-- YOUR GOAL --
Write out again, word for word, the lines below from the line that holds "Recreate this scene" through the line that holds "PI = math.pi", omitting pictures.

-- INPUT FOR THIS TASK --
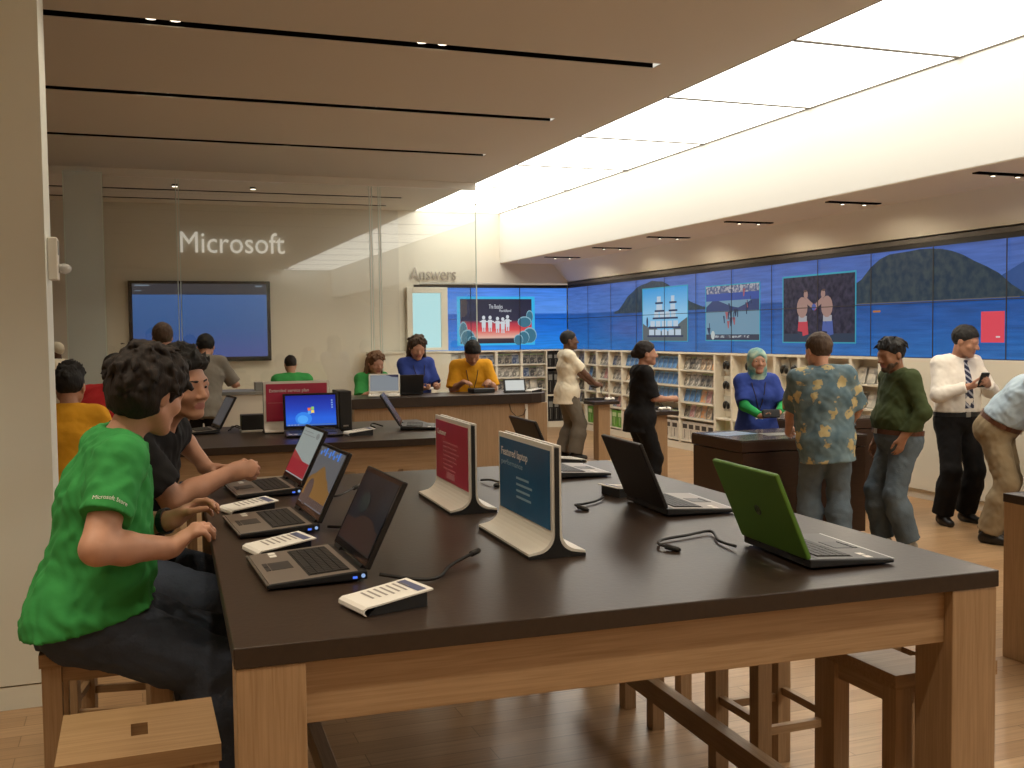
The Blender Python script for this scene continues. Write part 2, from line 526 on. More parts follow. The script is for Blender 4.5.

...

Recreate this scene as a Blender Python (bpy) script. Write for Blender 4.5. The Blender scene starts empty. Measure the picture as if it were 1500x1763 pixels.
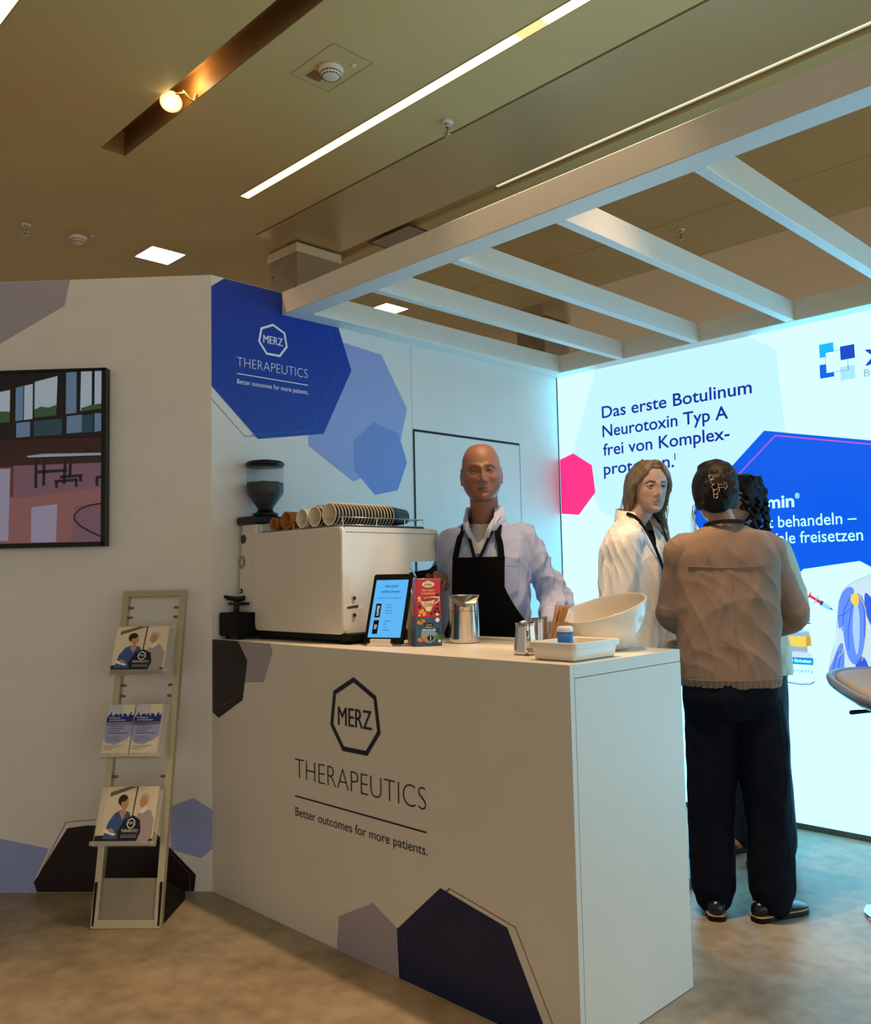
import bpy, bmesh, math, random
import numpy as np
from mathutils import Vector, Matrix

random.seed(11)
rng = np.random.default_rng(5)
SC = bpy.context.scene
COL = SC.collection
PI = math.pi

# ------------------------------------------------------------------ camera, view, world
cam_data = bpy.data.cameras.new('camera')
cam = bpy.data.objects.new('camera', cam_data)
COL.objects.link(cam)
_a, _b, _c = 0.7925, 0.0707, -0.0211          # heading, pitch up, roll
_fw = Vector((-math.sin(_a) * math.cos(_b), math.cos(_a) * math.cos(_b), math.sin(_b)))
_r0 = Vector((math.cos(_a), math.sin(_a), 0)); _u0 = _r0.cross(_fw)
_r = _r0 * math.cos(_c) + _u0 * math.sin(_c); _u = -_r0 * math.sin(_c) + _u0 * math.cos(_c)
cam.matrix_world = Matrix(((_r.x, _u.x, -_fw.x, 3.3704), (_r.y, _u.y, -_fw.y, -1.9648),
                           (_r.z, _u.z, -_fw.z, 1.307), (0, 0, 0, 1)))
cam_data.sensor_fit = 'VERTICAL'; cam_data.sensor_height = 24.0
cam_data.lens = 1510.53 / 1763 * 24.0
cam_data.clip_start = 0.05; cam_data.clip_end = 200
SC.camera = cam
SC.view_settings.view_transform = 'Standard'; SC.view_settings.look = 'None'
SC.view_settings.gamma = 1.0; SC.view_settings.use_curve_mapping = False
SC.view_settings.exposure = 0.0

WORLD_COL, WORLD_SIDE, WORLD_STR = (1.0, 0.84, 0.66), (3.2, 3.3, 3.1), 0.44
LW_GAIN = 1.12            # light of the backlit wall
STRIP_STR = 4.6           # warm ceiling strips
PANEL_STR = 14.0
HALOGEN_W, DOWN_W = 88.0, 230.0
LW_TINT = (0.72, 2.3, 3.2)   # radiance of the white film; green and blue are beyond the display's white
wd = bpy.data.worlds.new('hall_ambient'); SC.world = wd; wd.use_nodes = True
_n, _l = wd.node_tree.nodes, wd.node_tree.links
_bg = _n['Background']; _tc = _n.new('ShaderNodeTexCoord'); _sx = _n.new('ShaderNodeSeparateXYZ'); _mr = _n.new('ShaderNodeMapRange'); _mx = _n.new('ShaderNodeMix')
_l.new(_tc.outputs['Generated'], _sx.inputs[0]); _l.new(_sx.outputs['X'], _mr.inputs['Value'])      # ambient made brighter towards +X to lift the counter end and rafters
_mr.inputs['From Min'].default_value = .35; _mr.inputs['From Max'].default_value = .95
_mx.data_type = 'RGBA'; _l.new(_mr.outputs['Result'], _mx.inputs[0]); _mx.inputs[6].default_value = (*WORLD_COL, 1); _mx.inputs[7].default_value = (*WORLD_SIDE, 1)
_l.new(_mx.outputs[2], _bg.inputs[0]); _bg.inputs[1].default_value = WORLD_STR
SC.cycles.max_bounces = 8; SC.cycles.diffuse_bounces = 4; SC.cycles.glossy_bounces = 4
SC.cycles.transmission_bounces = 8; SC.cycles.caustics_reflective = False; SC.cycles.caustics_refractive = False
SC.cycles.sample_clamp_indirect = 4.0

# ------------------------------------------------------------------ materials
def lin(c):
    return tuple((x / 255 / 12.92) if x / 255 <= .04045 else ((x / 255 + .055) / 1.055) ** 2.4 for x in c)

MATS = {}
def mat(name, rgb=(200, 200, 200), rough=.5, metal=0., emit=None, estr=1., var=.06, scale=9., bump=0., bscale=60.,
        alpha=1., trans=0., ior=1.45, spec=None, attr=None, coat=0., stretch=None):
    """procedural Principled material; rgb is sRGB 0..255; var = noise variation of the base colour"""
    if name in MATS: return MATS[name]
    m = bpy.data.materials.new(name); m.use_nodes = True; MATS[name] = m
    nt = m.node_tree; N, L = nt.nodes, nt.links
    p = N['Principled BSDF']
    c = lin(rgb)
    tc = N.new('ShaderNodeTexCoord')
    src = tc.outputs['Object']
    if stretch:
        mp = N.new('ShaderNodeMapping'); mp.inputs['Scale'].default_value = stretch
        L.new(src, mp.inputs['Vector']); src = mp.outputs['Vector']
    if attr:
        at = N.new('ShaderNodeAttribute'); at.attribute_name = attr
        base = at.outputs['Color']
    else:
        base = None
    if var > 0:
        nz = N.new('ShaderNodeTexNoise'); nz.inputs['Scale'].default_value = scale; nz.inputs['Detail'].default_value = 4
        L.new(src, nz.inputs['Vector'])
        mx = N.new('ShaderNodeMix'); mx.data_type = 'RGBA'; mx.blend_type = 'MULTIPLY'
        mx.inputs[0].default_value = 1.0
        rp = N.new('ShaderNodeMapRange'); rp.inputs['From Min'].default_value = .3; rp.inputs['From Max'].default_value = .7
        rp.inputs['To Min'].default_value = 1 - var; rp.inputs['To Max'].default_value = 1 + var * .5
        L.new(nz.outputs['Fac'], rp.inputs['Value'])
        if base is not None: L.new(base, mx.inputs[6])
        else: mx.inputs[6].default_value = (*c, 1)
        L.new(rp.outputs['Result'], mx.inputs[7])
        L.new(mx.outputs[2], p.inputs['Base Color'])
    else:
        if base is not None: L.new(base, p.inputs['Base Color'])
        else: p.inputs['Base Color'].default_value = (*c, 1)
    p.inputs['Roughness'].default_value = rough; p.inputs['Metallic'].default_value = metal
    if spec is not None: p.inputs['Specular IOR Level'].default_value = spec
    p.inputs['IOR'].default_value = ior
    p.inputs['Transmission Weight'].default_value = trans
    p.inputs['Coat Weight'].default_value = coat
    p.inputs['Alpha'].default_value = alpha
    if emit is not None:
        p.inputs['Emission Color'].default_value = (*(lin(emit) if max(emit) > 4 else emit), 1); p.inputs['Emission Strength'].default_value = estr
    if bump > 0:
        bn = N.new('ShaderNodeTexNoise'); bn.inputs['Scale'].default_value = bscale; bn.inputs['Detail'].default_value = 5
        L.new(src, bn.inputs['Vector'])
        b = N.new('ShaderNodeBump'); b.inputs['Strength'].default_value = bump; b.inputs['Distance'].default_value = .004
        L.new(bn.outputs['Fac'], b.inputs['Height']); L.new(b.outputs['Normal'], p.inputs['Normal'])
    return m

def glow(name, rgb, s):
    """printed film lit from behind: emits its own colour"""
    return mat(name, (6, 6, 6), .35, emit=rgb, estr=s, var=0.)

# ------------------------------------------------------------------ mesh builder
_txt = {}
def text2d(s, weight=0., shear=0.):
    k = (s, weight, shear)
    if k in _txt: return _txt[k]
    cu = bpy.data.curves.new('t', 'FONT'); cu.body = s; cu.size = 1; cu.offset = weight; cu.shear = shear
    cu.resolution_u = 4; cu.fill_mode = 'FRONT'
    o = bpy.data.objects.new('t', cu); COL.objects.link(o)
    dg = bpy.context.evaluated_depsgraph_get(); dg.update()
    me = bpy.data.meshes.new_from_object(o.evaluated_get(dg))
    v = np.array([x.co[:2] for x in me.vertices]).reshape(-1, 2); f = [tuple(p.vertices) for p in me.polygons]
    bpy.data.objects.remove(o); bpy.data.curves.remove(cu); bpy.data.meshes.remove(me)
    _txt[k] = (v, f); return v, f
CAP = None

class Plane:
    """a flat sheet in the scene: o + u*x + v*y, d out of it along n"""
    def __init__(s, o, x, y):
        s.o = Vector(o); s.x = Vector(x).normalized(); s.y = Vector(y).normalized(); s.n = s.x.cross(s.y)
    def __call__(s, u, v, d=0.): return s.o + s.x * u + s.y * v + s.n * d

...

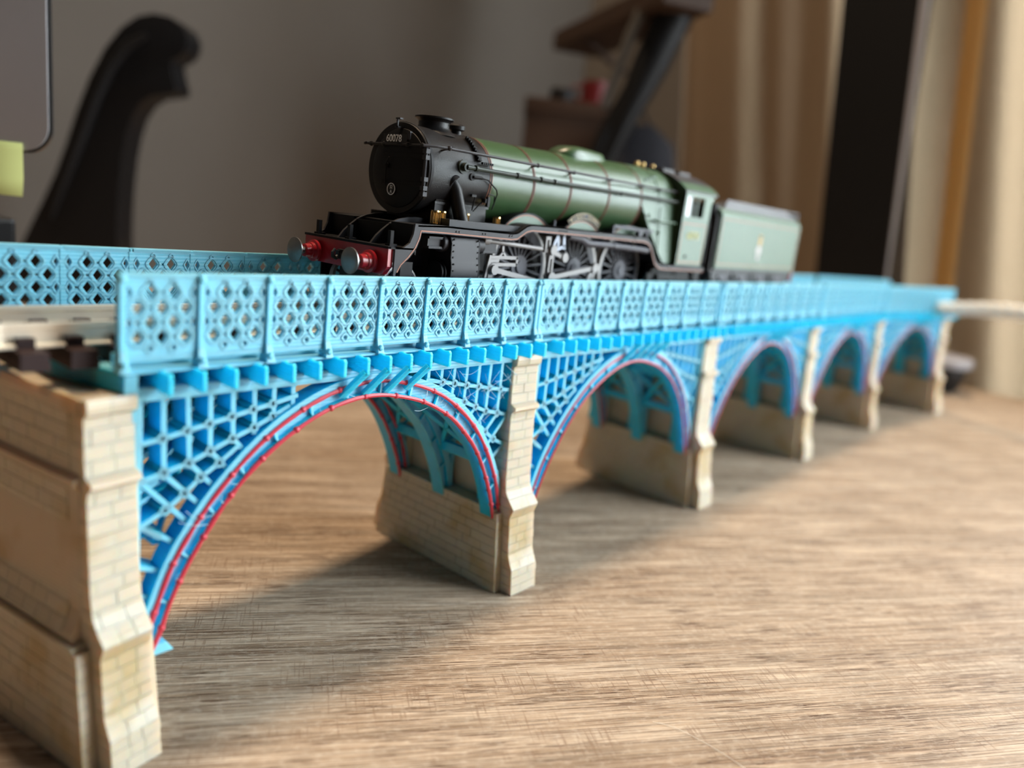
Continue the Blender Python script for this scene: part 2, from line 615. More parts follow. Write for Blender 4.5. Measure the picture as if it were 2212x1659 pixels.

-- RESPONSE TO THE TASK --
Recreate this scene as a Blender Python (bpy) script. Write for Blender 4.5. The Blender scene starts empty. Measure the picture as if it were 1500x1763 pixels.
import bpy, bmesh, math, random
import numpy as np
from mathutils import Vector, Matrix

random.seed(11)
rng = np.random.default_rng(5)
SC = bpy.context.scene
COL = SC.collection
PI = math.pi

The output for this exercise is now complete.